Tuesday, February 03, 2009

Your Taxes At Work (And Pleasure)

Who says the press is automatically 'anti-Israel'?

Financed by the British taxpayer, brutal torturers of the West Bank

The horrific torture of hundreds of people by Palestinian security forces in the West Bank is being funded by British taxpayers. An investigation by The Mail on Sunday has found that the forces responsible get £20million a year from the UK. The victims – some left maimed – are rounded up for alleged involvement with the militant Islamic group Hamas, yet many have nothing to do with it.

...Britain’s Department for International Development (DFID) gave £76million in all to the PA last year for ‘security sector reform’ and fostering the rule of law.
About £3million goes directly to the PA police. Another £17million pays the salaries of the PA’s array of security organisations – including the Presidential Guard intelligence service and the feared Preventive Security Organisation.

Not only are PA forces carrying out torture, the authority ignores judges’ orders to release political detainees. Last month at least 30 journalists, teachers and students were arrested – as the crackdown on Hamas was praised by a senior Israeli defence official as a necessary ‘iron fist policy’.

...Professor Raid Neuerat, who teaches political science at the West Bank’s Nablus University, told how PA security men handcuffed him at gunpoint in front of his wife and four children, pulled a thick, soiled hood over his head then bundled him into their car. It is a five-minute drive from his house to the local Jenaid prison – but it lasted four hours. ‘Most of that time they beat me,’ said Prof Neuerat, 39. ‘They were hitting my head and spine with their rifle butts. By the time I arrived I had lost my sight in both eyes and could not move my legs.’

...Most frightened victims did not want to be named. But they all gave similar descriptions of the brutality. One man of 29, a married teacher with a young child, said there are two categories of torture – ‘mini ’ and ‘maxi’. The commonest ‘mini’ method, known as ‘shabah’, involves hanging up shackled victims by their arms. The teacher told how he was held in a cellar at Jenaid prison last month.

‘First they shackled my hands behind my back, tied a rope round the shackles and looped it over a beam. They pulled until I was standing on tiptoes, just still able to take some weight on my legs. Then they jerked the rope so it all came on to my arms and held me there until I was on the point of passing out. They were laughing, saying it would dislocate my shoulders.

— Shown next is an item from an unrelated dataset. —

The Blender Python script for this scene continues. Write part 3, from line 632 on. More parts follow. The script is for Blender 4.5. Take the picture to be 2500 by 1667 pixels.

They did it over and over for five or six days.’

Sometimes sharp-edged sardine cans were placed under his heels, so that when weight came back on his legs, they inflicted deep cuts. Two other victims independently described this, too.

...The Independent Commission on Human Rights, an official body established under Palestinian law, last month investigated 29 cases of torture. A British diplomat in Jerusalem said: ‘Obviously we are very aware of problems with the Palestinian security forces. We are working hard to improve their standards across the board – including human rights standards.’ The DFID said it ‘utterly condemns any unlawful harm to or detention of people and is working with the human rights groups to ensure these allegations are fully investigated’.